3. The clean out sub of claim 2 wherein a valve spool guide is positioned within the tool body cavity adjacent the valve spool.

4. The clean out sub of claim 3 wherein the spring cavity is defined by a flange on both the valve spool and the valve spool guide.

5. The clean out sub of claim 1 wherein the valve spool has a nozzle containing the orifice, adjacent the annular fluid circulation ports in a closed position.

6. The clean out sub of claim 1 wherein the annular fluid circulation ports are angled to produce a swirling flow of drilling fluid therefrom.

7. A fluid bypass tool for a drill string comprising:

a tool body;

a flow control member within said tool body;

a fluid flow restriction within said flow control member;

a fluid passage from said upper end of said tool body, through said fluid flow restriction and said flow control member, to said lower end of said tool body;

a fluid path is positioned below said fluid flow restriction;

a plurality of annular circulation ports through a wall of said tool body, said annular circulation ports are positioned adjacent said fluid flow restriction in said flow control port when said annular circulation ports are in a closed condition; and

a biasing mechanism within said tool body, said biasing mechanism exerting a biasing force on said flow control member towards the annular circulation ports closed condition;

wherein a drop in drilling fluid pressure through the fluid flow restriction imparts a downhole force on the flow control member to overcome the biasing force of the biasing mechanism thereby moving the flow control member to open the annular circulation ports.

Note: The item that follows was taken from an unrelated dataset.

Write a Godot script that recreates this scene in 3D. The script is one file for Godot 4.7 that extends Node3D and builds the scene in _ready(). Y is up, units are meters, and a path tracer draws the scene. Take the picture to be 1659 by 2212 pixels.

8. The bypass tool of claim 7 wherein said fluid control member comprises a cylindrical valve spool.

9. The bypass tool of claim 7 wherein said fluid flow restriction comprises a reduced diameter orifice in the valve spool.

10. The bypass tool of claim 8 wherein the biasing mechanism comprises a spring.

11. The bypass tool of claim 9 wherein the cylindrical valve spool has equal pressure area uphole and downhole of the orifice to only react to changes in fluid flow rate through the bypass tool.

12. The bypass tool of claim 10 wherein the spring is positioned in the fluid passage adjacent the valve spool.

13. The bypass tool of claim 12 further comprising vent holes which extend through the tool body wherein changing a pressure area of the valve spool in order to create a force imbalance causes the valve spool to open the annular circulation ports.

14. The bypass tool of claim 13 wherein the valve spool has a flange with an O-ring that is pressurized by fluid flowing through the fluid path.

15. A drill string tool for cleaning debris out of an annulus between a drill string and a wellbore comprising:

a cylindrical housing having a plurality of annular circulation ports extending through the housing;

a valve spool having a flow restriction portion adjacent the annular circulation ports;

a biasing member positioned in a cavity between the housing and the valve spool downhole of the flow restriction portion biasing the valve spool to close the annular circulation ports; and

cavity pressure supply ports extending through the valve spool;

wherein the valve spool responds to differential pressure across the flow restriction portion to move the valve spool to close the cavity pressure supply ports creating center line pressure to further move the valve spool to open the annular circulation ports.

16. The drill string tool of claim 15 wherein the biasing member is a spring.

17. The drill string tool of claim 15 wherein the flow restriction portion is a nozzle having a reduced diameter orifice.

18. The drill string tool of claim 15 further comprising cavity bleed ports extending through the housing.

19. The drill string tool of claim 15 further comprising a valve spool guide positioned in the housing adjacent the valve spool.

20. The drill string tool of claim 19 wherein the valve spool and the valve spool guide each have a flange for compressing the biasing member.